Governors issue ultimatum, threaten shutdown of all counties over looming budget cuts

From left (seated): Governors Gladys Wanga (Homa Bay), Muthomi Njuki (Tharaka-Nithi), Mutahi Kahiga (Nyeri) and Anne Waiguru (Kirinyaga) address journalists at the Council of Governors' offices in Nairobi on March 21, 2025.
Governors have threatened to shut down operations across all counties in 14 days if the national government does not revoke the County Governments Additional Allocation Bill, 2025. The proposed law will see county governments lose up to Sh38.4 billion in budget cuts.
Council of Governors (CoG) vice chairperson Mutahi Kahiga on Friday said that of this amount, Sh24 billion is meant for conditional grants from donors to support critical county projects in healthcare, agriculture, fisheries, water, roads, slum upgrading and infrastructure development.
The remaining Sh13 billion is for additional allocations from the national government to fund industrial parks.
“This blatant act is yet another attempt to systematically cripple service delivery across the 47 county governments and an affront to the devolution agenda as enshrined in the Constitution. This is not an isolated incident, but rather, a continuation of the deliberate and unjustified reduction of Equitable Share of Revenue under the pretext of revenue shortfalls,” Kahiga said.

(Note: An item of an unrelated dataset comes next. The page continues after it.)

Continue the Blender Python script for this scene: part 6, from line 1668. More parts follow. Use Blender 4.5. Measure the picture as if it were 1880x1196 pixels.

The Nyeri governor also dismissed the national government's assertion that there's a revenue shortfall due to withdrawal of Finance Bill, 2024, arguing that the State has increased its expenditure by Sh114 billion in the Supplementary Appropriations Act, 2025.
“These fallacious assertions depict how the national government casually handles the devolution agenda. It should be noted that counties had already made commitments to finance ongoing projects,” he added.
The governors have also demanded release of Sh78 billion in the counties equitable share for the months of January, February and March.
Plea to senators
The contentious County Governments Additional Allocation Bill, 2025 was passed by the National Assembly on March 14 and moved to the Senate for consideration. The governors are now calling upon senators to not pass the Bill.
“We wish to applaud and appreciate the Senate for continuously defending devolution as provided in the Constitution. We implore them to stand firm with the people of Kenya in resisting these unconstitutional budgetary reductions and safeguarding the gains of devolution,” Kahiga added.
Some of the projects that will be hit by looming cuts include those carried out in partnership with development partners such as World Bank. They include the Kenya Informal Settlements Improvement Project (Kisip) whose funding has been reduced from Sh10.4 billion to Sh1.7 billion.
Kisip is carried out in partnership with the national government and aims to improve living conditions and security in slums.
Treasury has also reduced funding to the Food Systems Resilience Project (FSRP) from Sh2.25 billion to Sh905 million. The project is funded by World Bank and the national government.
Tharaka-Nithi Governor Muthomi Njuki said: “Why should they cut funding yet they know that donor-funded projects usually have time limits. This is a deliberate effort to politicise development so that governors will appear like they have not performed.”